When I was a child, my family kept chickens, a small mob of geese, and ducks. It was the ducks, in both our view and their own, who were special. They were Indian Runners: sleek, tall, white birds, capable of outsprinting a heavy pig. Of their half-dozen strong community, there was one in particular who held our affection. Donald.
As a young duck, when he broke his wing, we brought him into the house to recover. It seems a touch odd to me, now, that we did that. I remember our efforts training him to not shit on the carpet. I remember the noise he made when he slept. I remember him shitting, a lot, on the carpet. Mostly, though, I remember what became of him after he went back to the coop.
Ducks are very sexual creatures. Domestic ducks, unlike wild ones, are polygamous.
As an eleven-year-old boy, beginning to understand the possibilities of genitalia, I would stare horrified and fascinated through the kitchen window at the brutal copulations outside the coop. So it was probably me who first noticed Donald’s erection.
Drakes grow a new penis each year. It can be unnervingly long (in some species of duck the penis is longer than the duck) and shaped like a corkscrew, to match the spiralled inner tube of the female’s vagina. The drake’s penis erects instantaneously, once inside. It is not supposed to see the light of day. Donald’s penis, however, was permanently out.

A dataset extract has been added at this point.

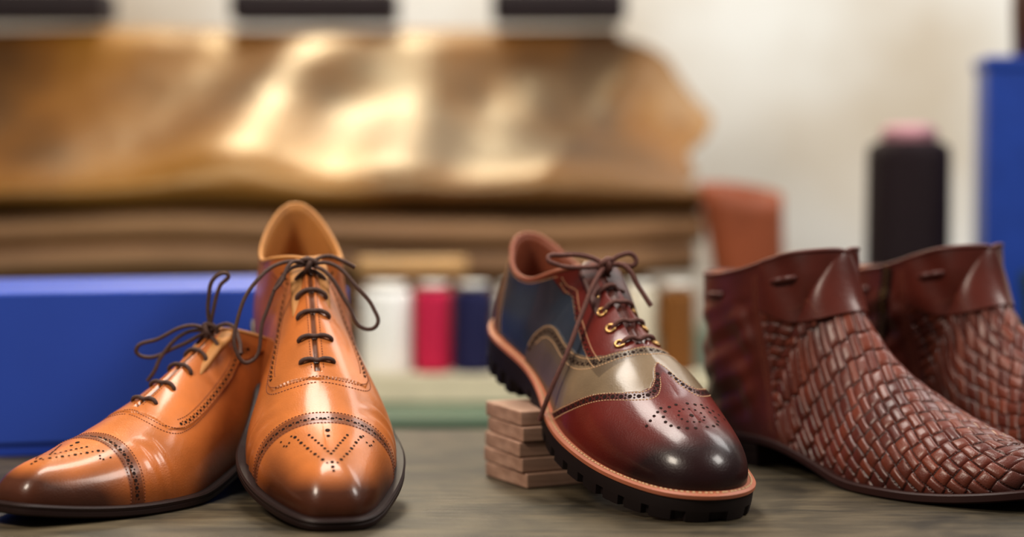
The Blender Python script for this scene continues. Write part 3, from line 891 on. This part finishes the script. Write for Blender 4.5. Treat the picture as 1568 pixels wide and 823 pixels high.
gb = empty('green_box', (.56, 1.885, -.03), .1)
box('body', (.13, .07, .118), (0, 0, .059), simple('green_card', lin(34, 58, 36), .6), gb, .002)
box('lid', (.134, .074, .02), (0, 0, .120), simple('green_card2', lin(40, 66, 40), .6), gb, .002)
bb = empty('blue_storage_box', (.535, 2.03, -.03), math.radians(-8))
M_b3 = simple('blue_plastic', lin(34, 68, 156), .4, .1)
box('body', (.115, .12, .335), (0, 0, .1675), M_b3, bb, .004)
box('rim', (.121, .126, .012), (0, 0, .333), M_b3, bb, .003)
lr = lathe('brown_leather_roll', [(.024, 0), (.028, .002), (.030, .05), (.029, .115), (.024, .120), (.012, .118)], hide_mat('brown_roll', [lin(60, 32, 22), lin(110, 62, 40)], .5, 20), loc=(.537, 2.03, .3093))

# ------------------------------------------------------------------ room
def wall_mat():
    m, nt, b = new_mat('plaster')
    tc = nt.nodes.new('ShaderNodeTexCoord'); n = nt.nodes.new('ShaderNodeTexNoise'); n.inputs['Scale'].default_value = 2.2; n.inputs['Detail'].default_value = 4
    nt.links.new(tc.outputs['Object'], n.inputs['Vector'])
    r = nt.nodes.new('ShaderNodeValToRGB'); r.color_ramp.elements[0].position = .35; r.color_ramp.elements[1].position = .6
    r.color_ramp.elements[0].color = lin(206, 194, 178)+(1,); r.color_ramp.elements[1].color = lin(238, 238, 236)+(1,)
    nt.links.new(n.outputs['Fac'], r.inputs[0]); nt.links.new(r.outputs[0], b.inputs['Base Color']); b.inputs['Roughness'].default_value = .85
    return m
box('wall_back', (7, .1, 3.4), (0, 3.15, .8), wall_mat(), None, 0)
box('floor', (7, 7, .1), (0, 0, -.95), wood('floor_wood', lin(80, 64, 50), lin(130, 106, 84), 2, (8, 1, 1)), None, 0)

# ------------------------------------------------------------------ lights
def area(name, loc, target, size, energy, color=(1, 1, 1), sy=None):
    l = bpy.data.lights.new(name, 'AREA'); l.energy = energy; l.color = color
    l.shape = 'RECTANGLE'; l.size = size; l.size_y = sy or size
    o = bpy.data.objects.new(name, l); COL.objects.link(o); o.location = loc
    o.rotation_euler = (Vector(target)-Vector(loc)).to_track_quat('-Z', 'Y').to_euler()
area('window_light', (1.1, .8, 1.25), (.1, 1.3, 0), .45, 16, (1, .95, .88))
area('key_light', (-.85, .55, 1.05), (-.05, 1.25, .03), .34, 16, (1, .89, .75))
area('ceiling_light', (-.15, 1.45, 1.3), (-.05, 1.3, 0), .45, 11, (1, .94, .86), .3)
area('rear_light', (-.30, 2.92, 1.35), (-.22, 2.3, .25), .42, 16, (1, .88, .66), .28)  # added lamp, aimed to put a highlight on the draped hide
area('wall_light', (1.3, 2.3, 1.7), (1.0, 3.1, .4), 1.0, 32, (1, .98, .95))
w = bpy.data.worlds.new('World'); scene.world = w; w.use_nodes = True
w.node_tree.nodes['Background'].inputs[0].default_value = (1, .97, .95, 1); w.node_tree.nodes['Background'].inputs[1].default_value = .13

cam = bpy.data.cameras.new('camera'); co = bpy.data.objects.new('camera', cam); COL.objects.link(co)
co.location = (0, 0, .22); co.rotation_euler = (math.radians(90-3.52), 0, 0)
cam.lens = 70; cam.sensor_width = 36; cam.dof.use_dof = True; cam.dof.focus_distance = 1.205; cam.dof.aperture_fstop = 2.3
scene.camera = co
scene.view_settings.view_transform = 'Standard'; scene.view_settings.look = 'None'
scene.view_settings.exposure = .1; scene.view_settings.gamma = .92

I cannot recall exactly how we knew that he was in pain. The vet, nevertheless, agreed that he needed help. The penis could not be encouraged to rewind so, eventually, it was pushed back and stitched in. Decades on, writing that sentence, I am filled with shame and, yes, some perplexity.
For a while afterwards, it did seem to do the trick. Donald was much happier. Once again he ran, foraged, led expeditions. Until, that is, we found him in a nearby brook, lying on his back, dead, his erupted penis free of the stitches.
These days, when I mainly get wheeled out to talk about modern manhood, the retelling of this story (the last time, at a festival, was in the form of a poem to a Sunday afternoon tent of confused children) feels like a fitting counterpoint to that discussion. This, for once, is not a story of masculinity in crisis. Donald was never in any doubt about what his manhood stood for.